Orde Kittrie, a legal scholar and senior fellow at FDD, points out that any boycotts spurred by the blacklist would likely "run afoul of some or all of the two dozen U.S. state laws that require divestment from companies that boycott Israel." In addition, Congress is on record opposing "politically motivated actions that penalize or otherwise limit commercial relations specifically with Israel, such as boycotts of, divestment from or sanctions against Israel."
Mr. Kittrie notes, too, that "international law does not prohibit business in disputed territories.... That is the official view of the United Nations, expressed in a document titled 'Guidance on Responsible Business in Conflict-Affected and High-Risk Areas: A Resource for Companies and Investors.'"
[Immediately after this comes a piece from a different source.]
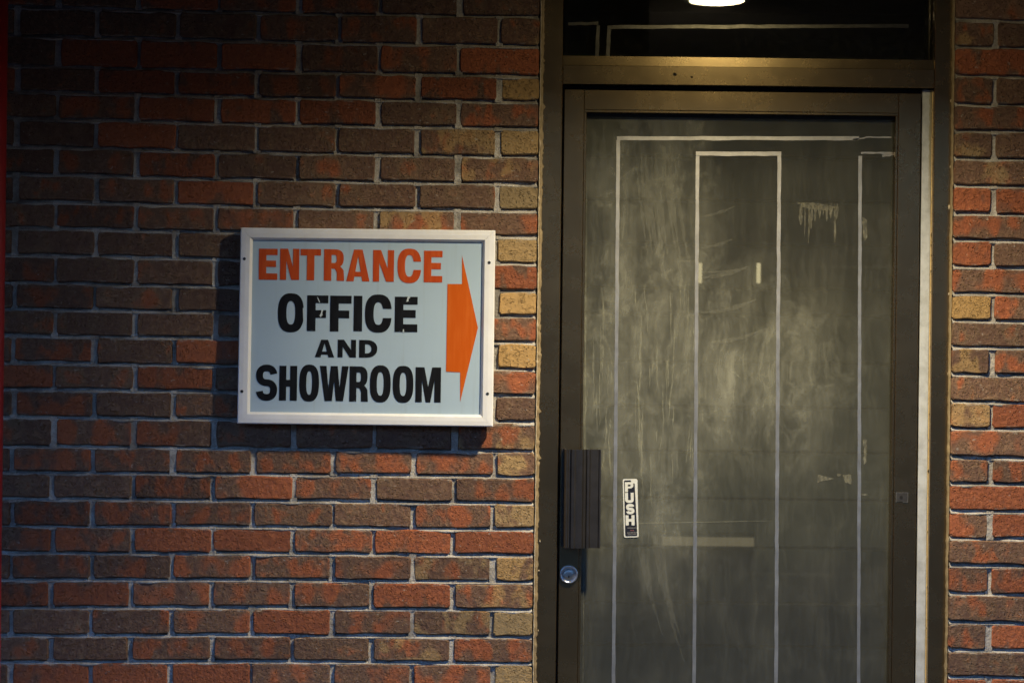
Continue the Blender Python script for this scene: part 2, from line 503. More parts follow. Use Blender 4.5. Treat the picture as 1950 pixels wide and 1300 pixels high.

Congress could make its disapproval of the U.N.'s latest assault on Israel clearer. The most convenient vehicle would be the Israel Anti-Boycott Act, which updates existing U.S. anti-boycott laws to include not just boycotts initiated by nation-states, but also those fostered by international organizations.
I'm betting that won't happen because such far-left and anti-Israeli members of Congress as Ilhan Omar and Rashida Tlaib now routinely intimidate many of their moderate Democratic colleagues.
President Trump could do more, too, building on other steps he's taken to repair the damage done to Israel in recent years by the U.N.
The broader problem is the continued existence of such an Orwellian institution as the UNHRC. The U.N. was supposed to help prevent the "scourge of war and advance human rights and dignity." Seventy-five years after its founding, it generally impedes both — at considerable expense to American taxpayers.